* **AIM OF THE TASK**:
Write out the listing below again, precisely as it is given.
###
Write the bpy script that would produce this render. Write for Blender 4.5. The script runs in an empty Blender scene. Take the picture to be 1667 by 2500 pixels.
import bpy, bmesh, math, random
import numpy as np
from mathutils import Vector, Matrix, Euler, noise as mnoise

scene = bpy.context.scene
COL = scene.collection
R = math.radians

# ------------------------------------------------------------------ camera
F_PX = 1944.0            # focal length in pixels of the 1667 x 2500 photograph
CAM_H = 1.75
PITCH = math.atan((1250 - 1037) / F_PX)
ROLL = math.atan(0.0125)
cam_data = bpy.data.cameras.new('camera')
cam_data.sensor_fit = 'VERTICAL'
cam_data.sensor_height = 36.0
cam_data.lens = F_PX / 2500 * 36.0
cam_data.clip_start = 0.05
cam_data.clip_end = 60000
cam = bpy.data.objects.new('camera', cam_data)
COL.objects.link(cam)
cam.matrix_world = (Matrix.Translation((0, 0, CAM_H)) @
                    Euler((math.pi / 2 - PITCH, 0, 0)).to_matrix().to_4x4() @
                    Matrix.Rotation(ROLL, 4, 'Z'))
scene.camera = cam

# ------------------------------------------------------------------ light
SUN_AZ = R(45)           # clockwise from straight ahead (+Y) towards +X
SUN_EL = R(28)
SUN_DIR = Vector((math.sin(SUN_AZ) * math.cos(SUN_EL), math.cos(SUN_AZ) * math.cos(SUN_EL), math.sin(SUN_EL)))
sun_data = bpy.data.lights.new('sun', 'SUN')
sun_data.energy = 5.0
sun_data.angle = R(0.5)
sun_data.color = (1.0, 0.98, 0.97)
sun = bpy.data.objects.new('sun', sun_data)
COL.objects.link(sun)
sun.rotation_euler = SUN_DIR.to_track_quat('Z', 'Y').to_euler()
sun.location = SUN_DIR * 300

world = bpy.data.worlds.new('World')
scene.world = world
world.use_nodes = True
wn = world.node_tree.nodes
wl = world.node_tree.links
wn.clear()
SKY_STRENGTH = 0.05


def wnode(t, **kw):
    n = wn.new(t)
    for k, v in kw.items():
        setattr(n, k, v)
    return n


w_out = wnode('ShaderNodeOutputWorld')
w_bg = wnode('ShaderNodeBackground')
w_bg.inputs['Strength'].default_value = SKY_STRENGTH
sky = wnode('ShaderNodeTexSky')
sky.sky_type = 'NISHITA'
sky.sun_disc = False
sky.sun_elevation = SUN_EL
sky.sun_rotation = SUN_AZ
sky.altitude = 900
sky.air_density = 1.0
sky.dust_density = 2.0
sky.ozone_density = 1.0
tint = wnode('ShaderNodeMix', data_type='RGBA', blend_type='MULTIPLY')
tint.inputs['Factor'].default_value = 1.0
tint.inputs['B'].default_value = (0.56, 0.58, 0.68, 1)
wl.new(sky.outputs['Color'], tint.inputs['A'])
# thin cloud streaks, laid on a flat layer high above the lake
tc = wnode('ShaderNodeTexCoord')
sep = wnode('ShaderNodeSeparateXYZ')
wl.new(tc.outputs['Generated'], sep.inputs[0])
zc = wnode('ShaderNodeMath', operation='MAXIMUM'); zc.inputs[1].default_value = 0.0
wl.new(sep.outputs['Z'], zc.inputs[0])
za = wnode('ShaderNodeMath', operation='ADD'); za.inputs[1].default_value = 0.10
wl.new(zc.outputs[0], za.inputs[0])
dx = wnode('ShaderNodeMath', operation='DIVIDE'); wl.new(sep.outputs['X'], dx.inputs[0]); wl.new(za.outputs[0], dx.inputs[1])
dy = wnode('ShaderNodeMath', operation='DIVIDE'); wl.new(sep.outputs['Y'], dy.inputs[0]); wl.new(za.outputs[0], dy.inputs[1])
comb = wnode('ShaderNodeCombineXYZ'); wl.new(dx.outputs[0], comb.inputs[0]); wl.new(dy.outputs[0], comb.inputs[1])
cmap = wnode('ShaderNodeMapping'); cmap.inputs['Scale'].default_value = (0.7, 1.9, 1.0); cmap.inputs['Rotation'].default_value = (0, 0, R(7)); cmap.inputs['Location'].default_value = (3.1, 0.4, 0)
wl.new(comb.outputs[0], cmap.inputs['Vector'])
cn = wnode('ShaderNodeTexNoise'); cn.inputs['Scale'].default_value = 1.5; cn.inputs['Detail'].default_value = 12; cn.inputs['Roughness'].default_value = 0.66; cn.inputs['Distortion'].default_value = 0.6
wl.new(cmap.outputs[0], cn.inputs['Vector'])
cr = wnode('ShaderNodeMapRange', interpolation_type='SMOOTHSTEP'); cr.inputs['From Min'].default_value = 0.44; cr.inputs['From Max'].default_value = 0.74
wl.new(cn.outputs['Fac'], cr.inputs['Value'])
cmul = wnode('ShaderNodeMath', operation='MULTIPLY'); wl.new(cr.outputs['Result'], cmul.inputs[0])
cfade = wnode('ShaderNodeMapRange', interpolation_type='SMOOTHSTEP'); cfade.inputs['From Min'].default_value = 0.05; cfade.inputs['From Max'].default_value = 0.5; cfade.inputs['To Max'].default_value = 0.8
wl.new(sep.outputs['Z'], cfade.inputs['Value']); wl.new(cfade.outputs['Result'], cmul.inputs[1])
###
* **SOLVED PROBLEM**:
Write the bpy script that would produce this render. Write for Blender 4.5. The script runs in an empty Blender scene. Take the picture to be 1667 by 2500 pixels.
import bpy, bmesh, math, random
import numpy as np
from mathutils import Vector, Matrix, Euler, noise as mnoise

scene = bpy.context.scene
COL = scene.collection
R = math.radians

# ------------------------------------------------------------------ camera
F_PX = 1944.0            # focal length in pixels of the 1667 x 2500 photograph
CAM_H = 1.75
PITCH = math.atan((1250 - 1037) / F_PX)
ROLL = math.atan(0.0125)
cam_data = bpy.data.cameras.new('camera')
cam_data.sensor_fit = 'VERTICAL'
cam_data.sensor_height = 36.0
cam_data.lens = F_PX / 2500 * 36.0
cam_data.clip_start = 0.05
cam_data.clip_end = 60000
cam = bpy.data.objects.new('camera', cam_data)
COL.objects.link(cam)
cam.matrix_world = (Matrix.Translation((0, 0, CAM_H)) @
                    Euler((math.pi / 2 - PITCH, 0, 0)).to_matrix().to_4x4() @
                    Matrix.Rotation(ROLL, 4, 'Z'))
scene.camera = cam

# ------------------------------------------------------------------ light
SUN_AZ = R(45)           # clockwise from straight ahead (+Y) towards +X
SUN_EL = R(28)
SUN_DIR = Vector((math.sin(SUN_AZ) * math.cos(SUN_EL), math.cos(SUN_AZ) * math.cos(SUN_EL), math.sin(SUN_EL)))
sun_data = bpy.data.lights.new('sun', 'SUN')
sun_data.energy = 5.0
sun_data.angle = R(0.5)
sun_data.color = (1.0, 0.98, 0.97)
sun = bpy.data.objects.new('sun', sun_data)
COL.objects.link(sun)
sun.rotation_euler = SUN_DIR.to_track_quat('Z', 'Y').to_euler()
sun.location = SUN_DIR * 300

world = bpy.data.worlds.new('World')
scene.world = world
world.use_nodes = True
wn = world.node_tree.nodes
wl = world.node_tree.links
wn.clear()
SKY_STRENGTH = 0.05


def wnode(t, **kw):
    n = wn.new(t)
    for k, v in kw.items():
        setattr(n, k, v)
    return n


w_out = wnode('ShaderNodeOutputWorld')
w_bg = wnode('ShaderNodeBackground')
w_bg.inputs['Strength'].default_value = SKY_STRENGTH
sky = wnode('ShaderNodeTexSky')
sky.sky_type = 'NISHITA'
sky.sun_disc = False
sky.sun_elevation = SUN_EL
sky.sun_rotation = SUN_AZ
sky.altitude = 900
sky.air_density = 1.0
sky.dust_density = 2.0
sky.ozone_density = 1.0
tint = wnode('ShaderNodeMix', data_type='RGBA', blend_type='MULTIPLY')
tint.inputs['Factor'].default_value = 1.0
tint.inputs['B'].default_value = (0.56, 0.58, 0.68, 1)
wl.new(sky.outputs['Color'], tint.inputs['A'])
# thin cloud streaks, laid on a flat layer high above the lake
tc = wnode('ShaderNodeTexCoord')
sep = wnode('ShaderNodeSeparateXYZ')
wl.new(tc.outputs['Generated'], sep.inputs[0])
zc = wnode('ShaderNodeMath', operation='MAXIMUM'); zc.inputs[1].default_value = 0.0
wl.new(sep.outputs['Z'], zc.inputs[0])
za = wnode('ShaderNodeMath', operation='ADD'); za.inputs[1].default_value = 0.10
wl.new(zc.outputs[0], za.inputs[0])
dx = wnode('ShaderNodeMath', operation='DIVIDE'); wl.new(sep.outputs['X'], dx.inputs[0]); wl.new(za.outputs[0], dx.inputs[1])
dy = wnode('ShaderNodeMath', operation='DIVIDE'); wl.new(sep.outputs['Y'], dy.inputs[0]); wl.new(za.outputs[0], dy.inputs[1])
comb = wnode('ShaderNodeCombineXYZ'); wl.new(dx.outputs[0], comb.inputs[0]); wl.new(dy.outputs[0], comb.inputs[1])
cmap = wnode('ShaderNodeMapping'); cmap.inputs['Scale'].default_value = (0.7, 1.9, 1.0); cmap.inputs['Rotation'].default_value = (0, 0, R(7)); cmap.inputs['Location'].default_value = (3.1, 0.4, 0)
wl.new(comb.outputs[0], cmap.inputs['Vector'])
cn = wnode('ShaderNodeTexNoise'); cn.inputs['Scale'].default_value = 1.5; cn.inputs['Detail'].default_value = 12; cn.inputs['Roughness'].default_value = 0.66; cn.inputs['Distortion'].default_value = 0.6
wl.new(cmap.outputs[0], cn.inputs['Vector'])
cr = wnode('ShaderNodeMapRange', interpolation_type='SMOOTHSTEP'); cr.inputs['From Min'].default_value = 0.44; cr.inputs['From Max'].default_value = 0.74
wl.new(cn.outputs['Fac'], cr.inputs['Value'])
cmul = wnode('ShaderNodeMath', operation='MULTIPLY'); wl.new(cr.outputs['Result'], cmul.inputs[0])
cfade = wnode('ShaderNodeMapRange', interpolation_type='SMOOTHSTEP'); cfade.inputs['From Min'].default_value = 0.05; cfade.inputs['From Max'].default_value = 0.5; cfade.inputs['To Max'].default_value = 0.8
wl.new(sep.outputs['Z'], cfade.inputs['Value']); wl.new(cfade.outputs['Result'], cmul.inputs[1])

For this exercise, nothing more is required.